Kallista’s Elly Robertson, Berwick’s Emma Falkenberg, and Emerald’s Ellie and Mollie Travica, have formed a group called HELP – Helping the Endangered Leadbeater’s Possum.
The group has spent the past couple of months campaigning and raising money to support the declining leadbeater’s possum population’s fight for survival.
The possums were badly affected by February’s bushfires, which destroyed more than 75 per cent of their habitat in their colonies near Marysville and Healesville.
The Beaconhills College students entered their campaign into the international academic program ?Future Problem Solving.
At the national finals last month they were announced grand champions, beating teams from schools all over Australia.
They will now compete in the US next June against teams from across the globe and present their project on the world stage.
The group sold wristbands to raise enough money to buy 22 nesting boxes for the possums, valued at $150 each.
The girls also planted trees and shrubs to improve the possums’ habitat.
Group spokeswoman Elly Robertson said the recognition the group had received was “overwhelming”.

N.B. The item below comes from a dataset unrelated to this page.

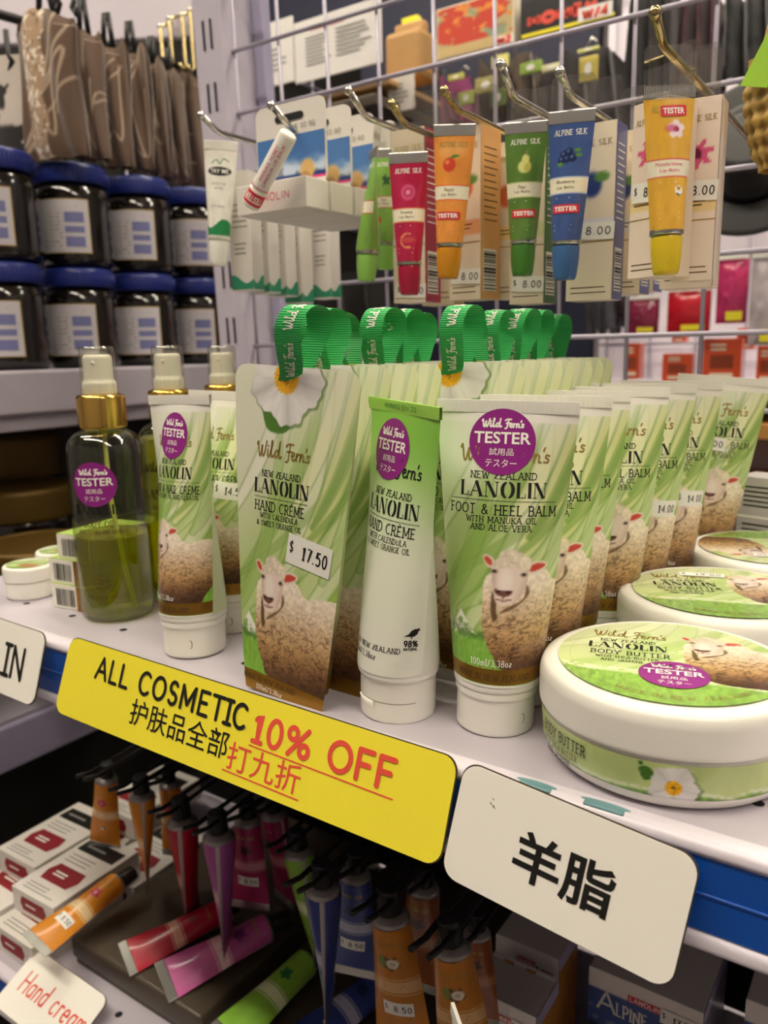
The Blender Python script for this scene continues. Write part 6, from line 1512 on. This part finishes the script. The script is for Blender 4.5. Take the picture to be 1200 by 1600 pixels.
t, W, H = slab('cardboard_box', 'brown cardboard box below the paper lists behind the grid', 'box', 425, 122, 610, 176, 1.0, .14, 'cardboard', 'box'); face(t, W, H, 'tape', [(rc(-W * .5, H * .42, W * .5, H * .56), 'carton_cream', None)])
t, W, H = slab('paper_bag', 'crumpled tan paper bag behind the grid, right of the list', 'bag', 600, 36, 655, 130, 1.1, .06, 'cardboard', 'bag', bev=.01); m = M(); m.add(box(0, .03, H, W * .8, .02, .03, .004), 'cardboard'); m.build('folded_top', t)
t, W, H = slab('notice_sheet', 'small grey paper sheet behind the grid, below the tan bag', 'paper', 606, 112, 646, 178, 1.02, .003, 'carton_white'); face(t, W, H, 'writing', [(lines(-W * .3, W * .3, H * .2, H * .8, 5, .0025, 2), 'grey_ink', None)])
t, W, H = slab('yellow_packet', 'yellow packet behind the grid near the top', 'packet', 628, 22, 652, 74, 1.15, .012, 'sign_yellow', 'packet'); face(t, W, H, 'label', [(rc(-W * .4, H * .2, W * .4, H * .4), 'print_matte', hx('4a6a3a'))])
# printed bags: plain generic splashes of colour
A_, t2 = None, None
t, W, H = slab('printed_bag', 'cream bag with an orange red splash print at the top behind the grid', 'bag', 682, -20, 804, 96, 1.05, .02, 'carton_cream', 'bag')
m = M(); n = 70; X_, Z_ = np.meshgrid(np.linspace(-W * .48, W * .48, n), np.linspace(H * .03, H * .97, n)); x, z = X_.ravel() / W, Z_.ravel() / H
C = mixc(np.tile(hx('b8a878'), (x.size, 1)), hx('8a9a7a'), sstep(.45, .6, fbm(x * 6, z * 6, 2))); C = mixc(C, hx('c8402a'), sstep(.44, .52, fbm(x * 4 + 3, z * 4, 7) + .25 * (1 - 3 * np.hypot(x + .05, z - .62)))); C = mixc(C, hx('e08a3a'), sstep(.55, .6, fbm(x * 9, z * 9, 5)) * (z > .35)); C = mixc(C, hx('c9b07a'), z < .22)
m.add(gridf(np.stack([X_, np.full_like(X_, -.0006), Z_], -1)), 'print_matte', C, smooth=False); ink(m, rc(W * .26, 0, W * .5, H * .16), flat_front(-.001), 'paper_white'); ink(m, stext('W2', W * .16, H * .10, .004, W * .38, H * .08), flat_front(-.0014), 'red_ink'); m.build('print', t)
t, W, H = slab('printed_bag', 'black bag with red lettering and a white W-4 ticket at the top', 'bag', 812, -40, 966, 62, 1.05, .02, 'black_plastic', 'bag')
face(t, W, H, 'print', [(rc(-W * .48, 0, W * .48, H * .10), 'sign_yellow', None), (stext('HONEY', W * .7, H * .22, .006, -.05 * W, H * .40), 'red_ink', None), (rc(W * .12, H * .04, W * .46, H * .40), 'paper_white', None), (stext('W/4', W * .24, H * .22, .004, W * .29, H * .20), 'red_ink', None)])
lab_ = [(700, 112, 724, 128, 'b9b85a'), (742, 116, 776, 148, 'a8a060'), (768, 82, 794, 108, 'd4cf7a'), (812, 92, 846, 118, '8fae4a'), (846, 96, 876, 114, 'e0dcb0'), (902, 70, 936, 84, 'c8c87a'), (904, 84, 934, 130, 'c9b95a'), (716, 140, 740, 166, '9fb04a'), (765, 136, 790, 168, '6a7a4a')]
for k, (a, b, c, d, col) in enumerate(lab_):
    t, W, H = slab('header_card', f'{["first","second","third","fourth","fifth","sixth","seventh","eighth","ninth"][k]} small lime header card from the left among hanging goods beyond the grid', 'tag', a, b, c, d, 1.15 + .01 * (k % 3), .004, 'print_matte', 'card', col=hx(col), group='lime header cards beyond the grid'); face(t, W, H, 'spot', [(poly2([(W * .2 * math.cos(q * PI / 8), H * .5 + H * .25 * math.sin(q * PI / 8)) for q in range(16)]), 'price_paper', None)])
def cloth(label, x0, y0, x1, y1, Y, col, seed, cat='garment'):
    A, B = at(x0, y1, Y=Y), at(x1, y0, Y=Y); W, H = B.x - A.x, B.z - A.z
    t = thing('hanging_garment', label, cat, ((A.x + B.x) / 2, Y, A.z)); m = M(); n = 46
    U, V = np.meshgrid(np.linspace(-.5, .5, n), np.linspace(0, 1, n)); fold = .016 * np.sin(U * 18 + seed + 1.5 * V) + .01 * fbm(U * 6, V * 5, seed)
    P = np.stack([U * W * (1 - .12 * V), -.02 - fold, V * H + .01 * np.sin(U * 14 + seed)], -1); C = np.tile(hx(col), (U.size, 1)) * (.85 + .3 * fbm(U.ravel() * 8, V.ravel() * 8, seed))[:, None]
    v, f = gridf(P); m.add((v, f), 'fabric_print', C); v, f = gridf(P * [1, -1, 1]); m.add((v, f[:, ::-1]), 'fabric_print', C); m.build('cloth', t)
    m = M(); m.add(rod([(0, 0, H * .98), (0, 0, H + .02), (.008, 0, H + .03), (.016, 0, H + .022)], .002, 6), 'chrome'); m.build('hanger_hook', t)
cloth('magenta purple cloth pouch hanging beyond the grid above the orange tube', 700, 128, 742, 205, 1.38, '7a2456', 1)
cloth('black clothing hanging beyond the grid, left of the purple one', 658, 118, 704, 240, 1.40, '17141a', 2)
cloth('brown and black clothing hanging beyond the grid above the pear tube', 762, 90, 850, 210, 1.22, '4a3c30', 3)
cloth('dark clothing hanging beyond the grid above the blueberry tube', 850, 80, 985, 230, 1.24, '221a1c', 4)
cloth('maroon cloth hanging beyond the grid at the upper right', 1056, -20, 1134, 190, 1.2, '3e0e1c', 5)
cloth('black cloth hanging at the upper right frame edge', 1120, -20, 1230, 130, 1.22, '0f0c10', 6)
cloth('dark goods hanging beyond the grid, below the carded boxes', 505, 430, 620, 566, 1.22, '1a1714', 7)
cloth('dark blue fringe hanging beyond the grid by the right ribbon loops', 920, 462, 968, 522, 1.44, '151426', 8)
cloth('dark cloth beyond the grid between the white tube and the lip balms', 424, 380, 500, 560, 1.38, '16130f', 9)
cloth('dark brown clothing hanging beyond the grid behind the yellow tube', 980, -30, 1062, 200, 1.28, '1c1414', 11)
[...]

She said the group was motivated by only wanting to save the possums. “The species could never be replaced,” she said.
Because of the publicity the team had created through their campaign, the leadbeater’s possum is also being considered as the next “face” of car registration stickers in 2010, and a possible new mascot for Cadbury’s Furry Friends chocolates. Because of one of the girls can’t travel to the US, classmate Luke McConnell will join the team.